The New York Times reported over the weekend that two anonymous BP officials said the energy company is in talks to resume drilling at 10 of their wells in the Gulf, as long as they agree to stricter safety regulations. According to one of the officials, the agreement could be reached in the next month.

“We’re making progress but it’s not a yes yet,” one of the officials reportedly said.

But, Reuters reports, Salazar strongly denied this: “There is absolutely no such agreement nor would there be such an agreement,” he said Monday. Salazar also said that BP would have to go through the same process as other companies in order to resume drilling.

A temporary blanket ban was put on drilling in the Gulf of Mexico last May as a result of the spill, but it was lifted in October.

According to the Times:

The regulator had recently started to permit some deepwater drilling in the Gulf of Mexico. Royal Dutch Shell won approval on Wednesday to drill off the coast of Louisiana on the condition that rigorous new safety standards were met. Other companies that have been allowed to continue drilling in the region include Exxon Mobil, Chevron and BHP Billiton.

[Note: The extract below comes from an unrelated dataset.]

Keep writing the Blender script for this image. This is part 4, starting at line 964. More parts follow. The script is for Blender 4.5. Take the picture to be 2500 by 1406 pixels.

The Justice Department said last week that it’s considering manslaughter charges against BP and Transocean, the company that leased the oil rig to BP, as part of its criminal investigation of the explosion and spill. According to the Washington Post, other possible charges include “potential violations of environmental laws and whether company officials made false statements to regulators, obstructed justice or falsified test results for devices such as the rig’s failed blowout preventer.”

Transocean, meanwhile, recently handed out bonuses, citing its “best year in safety performance” despite the explosion. “Notwithstanding the tragic loss of life in the Gulf of Mexico, we achieved an exemplary statistical safety record,” the company said in a filing.